Grub Street has filtered through
the WSJ's list of celebrity New Years resolutions to give us just the culinarians of the bunch.
Do you have any resolutions for the New Year?
David Chang, chef and owner of Manhattan's Momofuku restaurants
To find domestic purveyors of soy sauce, miso and sake, or produce it ourselves. It would create not only jobs but would allow us to be less dependent on importing and create a new business for our restaurant group. We're trying to find a new meat for the pork bun. Currently it's pork belly — we probably sell thousands a week. You become so reliant on it, you don't innovate — it becomes a crutch. We're trying to use the leg, but it's not as fatty and luscious.
Thomas Keller, chef; his restaurants include the French Laundry in California
I want to learn how to fly. There's an airport just 15 minutes from the French Laundry in Napa and I'm going to take lessons. I've heard it can take as little as six months.
Jacques Pépin, television host, cookbook author
My business partner is my wife. What she wants me to do is to be home more, relax, to go play bocce ball in a competition on Amelia Island. I have a literary agent who wants me to finish another book, called "À La Minute," about the quick cooking we do in restaurants. I'm not that far in — I have tons and tons of notes.
Rachael Ray
I want to become a better horseback rider. Whenever I go on vacation, which is rare, you have the 8-year-old-on-a-pony ride, or you go with the really proficient riders and you're risking certain death if you don't know what you're doing. I've been on enough certain-death rides to feel I must get a handle on it. I'm done with the pony rides.
René Redzepi, chef and owner of Noma in Copenhagen
The ultimate goal is to cook without reference, where everything on the plate belongs only there, from that place and that set of brains, with no reference point to where the person worked before. [To achieve that goal] I hired a head chef for the first time ever, because I want to have more time to spend in our workshop. Not having to chop the onion or write the schedule will let me spend more time on developing.

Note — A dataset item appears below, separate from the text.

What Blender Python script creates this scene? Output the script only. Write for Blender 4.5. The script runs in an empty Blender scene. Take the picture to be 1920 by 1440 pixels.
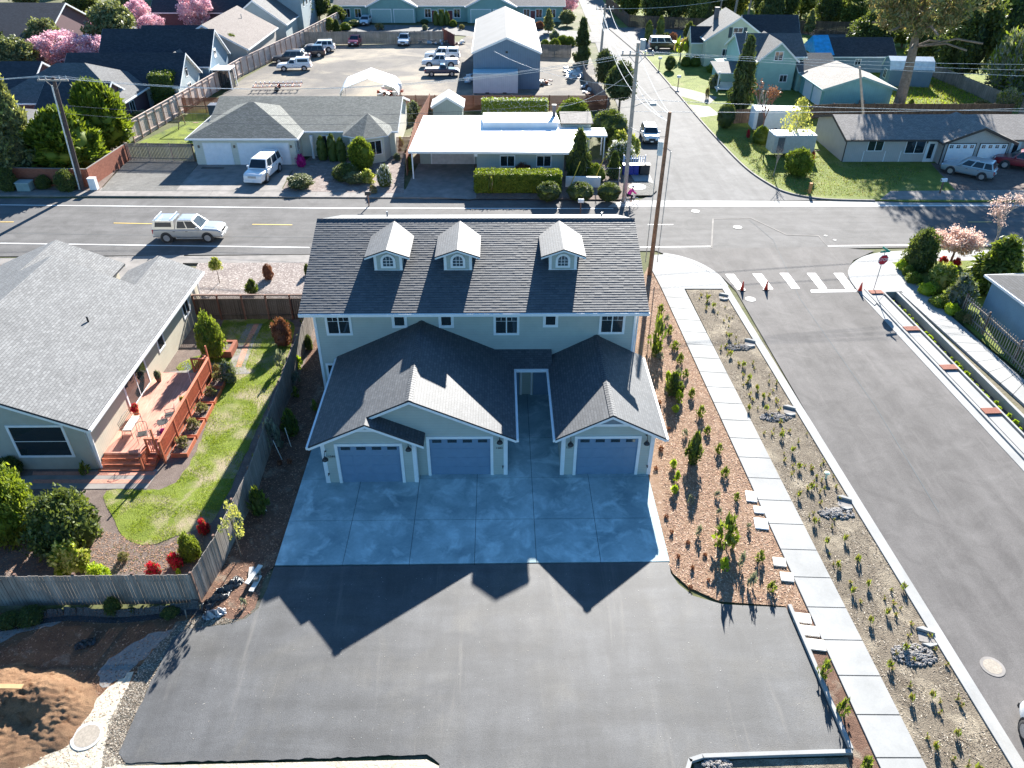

Alvin Leung, owner of the Michelin-starred restaurant Bo Innovation in Hong Kong
I've got to re-evaluate the whole year and see what I can improve on. What particular dishes were left uneaten or have we had complaints on? What were the complaints on blogs? The menu could reflect more interest in Hong Kong products. Now I'm specializing in extreme Chinese [reducing the number of dishes that are takeoffs from French and Italian]. I was messing around with dishes that did not point closely enough to Hong Kong. I was too molecular. This year, I'll start to hire real Chinese chefs so I can learn from them and develop my menu based on their skills.
Grant Achatz, chef and co-owner of Alinea
We're opening two new projects, a restaurant called Next and a cocktail lounge, Aviary. Next is a restaurant that changes every quarter. When we open, target date March, it's going to be Escoffier, Paris, 1906. The concept is that three months later you select a different city in the world and a date and a time.